"Lindsay's big gamble paid immediate dividends. New York-based productions first doubled, then trebled, funnelling much-needed funds to the stricken local economy. In practice, though, the younger filmmakers swerved the monuments and museums and instead beat a path to less salubrious sights. They shot the mean streets and ghettos, the porn theatres and flophouses. They captured the complete urban blight of a metropolis in meltdown."
"Lindsay can be glimpsed - albeit thickly fictionalised - in the form of Charles Palantine, the blandly charismatic politician who haunts the wings of Taxi Driver (1976). Martin Scorsese's noir classic now stands as the apotheosis of this new wave of grubby New York stories; the biggest of the so-called "Bad Apple" genre of films, which flourished in the city for nearly a decade, from John Schlesinger's Midnight Cowboy (1969) through to Walter Hill's The Warriors (1979)."

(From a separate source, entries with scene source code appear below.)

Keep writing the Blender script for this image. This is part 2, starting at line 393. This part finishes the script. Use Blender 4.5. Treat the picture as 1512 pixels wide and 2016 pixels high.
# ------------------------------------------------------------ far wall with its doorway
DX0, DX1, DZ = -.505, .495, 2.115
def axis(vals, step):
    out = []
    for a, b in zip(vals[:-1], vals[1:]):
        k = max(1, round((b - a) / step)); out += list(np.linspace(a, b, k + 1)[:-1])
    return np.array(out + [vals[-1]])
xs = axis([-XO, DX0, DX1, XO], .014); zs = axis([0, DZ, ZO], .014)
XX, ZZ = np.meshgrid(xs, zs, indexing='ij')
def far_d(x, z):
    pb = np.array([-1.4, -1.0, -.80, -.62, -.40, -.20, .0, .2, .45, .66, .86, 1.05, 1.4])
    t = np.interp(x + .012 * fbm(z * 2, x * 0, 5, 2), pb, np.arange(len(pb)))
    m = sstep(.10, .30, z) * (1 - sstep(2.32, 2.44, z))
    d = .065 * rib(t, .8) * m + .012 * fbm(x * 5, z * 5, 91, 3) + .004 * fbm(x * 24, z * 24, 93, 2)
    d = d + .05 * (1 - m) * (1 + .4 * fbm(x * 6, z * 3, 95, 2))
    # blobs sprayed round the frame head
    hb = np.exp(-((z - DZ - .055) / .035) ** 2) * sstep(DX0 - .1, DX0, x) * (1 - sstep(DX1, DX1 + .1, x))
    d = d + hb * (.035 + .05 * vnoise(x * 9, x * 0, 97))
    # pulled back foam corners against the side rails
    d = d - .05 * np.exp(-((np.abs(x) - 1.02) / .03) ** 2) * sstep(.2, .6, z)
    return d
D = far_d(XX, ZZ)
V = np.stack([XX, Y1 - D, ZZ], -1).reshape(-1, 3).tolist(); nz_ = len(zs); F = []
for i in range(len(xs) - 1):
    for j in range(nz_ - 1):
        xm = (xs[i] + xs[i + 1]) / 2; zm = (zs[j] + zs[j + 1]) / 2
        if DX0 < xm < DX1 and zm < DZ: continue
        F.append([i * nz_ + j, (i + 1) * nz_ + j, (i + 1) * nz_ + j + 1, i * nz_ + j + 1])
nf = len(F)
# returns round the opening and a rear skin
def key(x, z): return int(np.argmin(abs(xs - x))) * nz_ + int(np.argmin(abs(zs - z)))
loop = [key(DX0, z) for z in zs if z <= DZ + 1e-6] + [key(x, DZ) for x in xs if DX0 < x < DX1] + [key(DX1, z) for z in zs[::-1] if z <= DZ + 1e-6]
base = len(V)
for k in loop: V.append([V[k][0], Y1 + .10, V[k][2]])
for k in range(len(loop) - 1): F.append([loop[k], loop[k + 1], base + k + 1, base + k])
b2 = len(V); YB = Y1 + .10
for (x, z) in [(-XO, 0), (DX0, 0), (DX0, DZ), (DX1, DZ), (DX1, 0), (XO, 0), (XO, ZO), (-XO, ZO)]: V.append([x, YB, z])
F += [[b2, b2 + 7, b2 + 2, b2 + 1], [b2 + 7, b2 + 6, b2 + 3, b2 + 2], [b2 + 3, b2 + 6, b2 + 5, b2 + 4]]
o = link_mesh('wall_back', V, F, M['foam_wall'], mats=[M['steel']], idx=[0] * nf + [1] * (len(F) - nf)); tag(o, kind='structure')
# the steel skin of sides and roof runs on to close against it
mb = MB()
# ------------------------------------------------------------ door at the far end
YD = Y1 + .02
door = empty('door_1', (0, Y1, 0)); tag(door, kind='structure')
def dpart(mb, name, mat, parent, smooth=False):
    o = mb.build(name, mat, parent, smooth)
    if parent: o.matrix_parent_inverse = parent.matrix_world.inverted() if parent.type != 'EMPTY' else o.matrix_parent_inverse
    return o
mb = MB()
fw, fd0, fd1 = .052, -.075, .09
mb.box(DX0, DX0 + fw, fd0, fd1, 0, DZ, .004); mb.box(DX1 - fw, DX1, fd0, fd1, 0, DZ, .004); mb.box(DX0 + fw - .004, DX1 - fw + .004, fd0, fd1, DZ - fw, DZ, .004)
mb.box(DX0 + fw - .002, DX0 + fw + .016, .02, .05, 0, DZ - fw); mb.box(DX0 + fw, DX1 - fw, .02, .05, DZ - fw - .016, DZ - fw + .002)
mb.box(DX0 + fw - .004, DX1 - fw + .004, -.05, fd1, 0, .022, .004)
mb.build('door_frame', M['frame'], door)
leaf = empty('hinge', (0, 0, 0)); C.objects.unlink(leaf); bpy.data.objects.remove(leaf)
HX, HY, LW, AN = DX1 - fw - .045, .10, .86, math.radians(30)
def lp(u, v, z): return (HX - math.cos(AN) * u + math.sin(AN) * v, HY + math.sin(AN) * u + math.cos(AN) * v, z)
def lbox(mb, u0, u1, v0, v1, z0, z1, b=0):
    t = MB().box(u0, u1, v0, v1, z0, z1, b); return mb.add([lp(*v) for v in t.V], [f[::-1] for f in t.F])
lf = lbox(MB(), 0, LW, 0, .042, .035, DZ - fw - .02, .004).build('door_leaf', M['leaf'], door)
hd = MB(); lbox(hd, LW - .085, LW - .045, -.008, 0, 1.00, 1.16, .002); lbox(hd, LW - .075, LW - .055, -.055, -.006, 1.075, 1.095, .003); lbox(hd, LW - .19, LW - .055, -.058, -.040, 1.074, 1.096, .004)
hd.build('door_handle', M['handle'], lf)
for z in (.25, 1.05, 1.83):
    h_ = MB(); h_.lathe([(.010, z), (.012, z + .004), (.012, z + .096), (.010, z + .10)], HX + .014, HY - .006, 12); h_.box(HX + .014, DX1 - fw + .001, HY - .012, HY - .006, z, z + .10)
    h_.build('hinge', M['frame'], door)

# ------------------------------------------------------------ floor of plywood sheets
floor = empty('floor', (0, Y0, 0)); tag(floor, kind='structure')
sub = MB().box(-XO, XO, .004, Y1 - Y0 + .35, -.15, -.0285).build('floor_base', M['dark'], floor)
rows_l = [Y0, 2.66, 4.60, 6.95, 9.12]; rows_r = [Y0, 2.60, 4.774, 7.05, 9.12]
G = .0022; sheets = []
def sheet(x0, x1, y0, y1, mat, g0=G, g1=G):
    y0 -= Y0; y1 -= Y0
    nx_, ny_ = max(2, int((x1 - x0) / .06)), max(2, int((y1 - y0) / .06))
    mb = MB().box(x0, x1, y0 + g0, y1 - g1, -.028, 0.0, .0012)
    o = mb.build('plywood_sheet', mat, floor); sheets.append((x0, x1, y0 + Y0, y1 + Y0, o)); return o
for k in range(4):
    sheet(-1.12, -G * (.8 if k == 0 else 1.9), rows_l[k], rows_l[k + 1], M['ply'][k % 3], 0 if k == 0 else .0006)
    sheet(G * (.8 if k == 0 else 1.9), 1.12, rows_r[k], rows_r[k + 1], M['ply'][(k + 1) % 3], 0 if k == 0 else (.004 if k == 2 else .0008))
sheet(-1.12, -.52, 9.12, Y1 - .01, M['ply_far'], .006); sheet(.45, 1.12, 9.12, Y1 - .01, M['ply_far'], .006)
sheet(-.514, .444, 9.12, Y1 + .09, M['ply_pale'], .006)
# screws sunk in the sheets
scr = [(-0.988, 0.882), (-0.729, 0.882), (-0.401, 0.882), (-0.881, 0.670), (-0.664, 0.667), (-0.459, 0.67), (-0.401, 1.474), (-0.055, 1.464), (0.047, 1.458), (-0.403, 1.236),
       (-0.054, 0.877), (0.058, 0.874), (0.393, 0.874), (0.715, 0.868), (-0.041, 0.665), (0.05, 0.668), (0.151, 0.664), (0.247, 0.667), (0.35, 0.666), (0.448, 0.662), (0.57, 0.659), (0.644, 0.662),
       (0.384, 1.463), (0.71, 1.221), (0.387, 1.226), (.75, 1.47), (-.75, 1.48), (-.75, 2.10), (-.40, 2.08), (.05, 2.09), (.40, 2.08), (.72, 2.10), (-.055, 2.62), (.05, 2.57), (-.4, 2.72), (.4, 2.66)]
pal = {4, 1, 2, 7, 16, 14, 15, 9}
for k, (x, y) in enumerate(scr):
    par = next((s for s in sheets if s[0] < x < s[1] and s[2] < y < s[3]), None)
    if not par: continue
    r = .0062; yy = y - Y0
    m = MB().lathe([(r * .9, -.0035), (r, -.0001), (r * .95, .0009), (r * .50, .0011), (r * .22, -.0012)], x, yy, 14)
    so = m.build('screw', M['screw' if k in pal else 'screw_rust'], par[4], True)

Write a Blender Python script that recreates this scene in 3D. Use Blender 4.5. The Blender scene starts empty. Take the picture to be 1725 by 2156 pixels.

In 1966 John Lindsay launched the Mayor's Office of Film, Theatre and Broadcasting, offering producers a single one-stop shooting permit that opened parks, museums, streets, courthouses, libraries and monuments to filmmakers. New York-based productions doubled then trebled, bringing much-needed money into the faltering local economy. Younger filmmakers favored gritty locations over landmarks, shooting ghettos, porn theatres, flophouses and other signs of urban blight. The resulting films amplified the city's decline on screen and helped define a 'Bad Apple' cycle of gritty New York pictures from 1969 to 1979. Several major films relied on the new permit system to be made.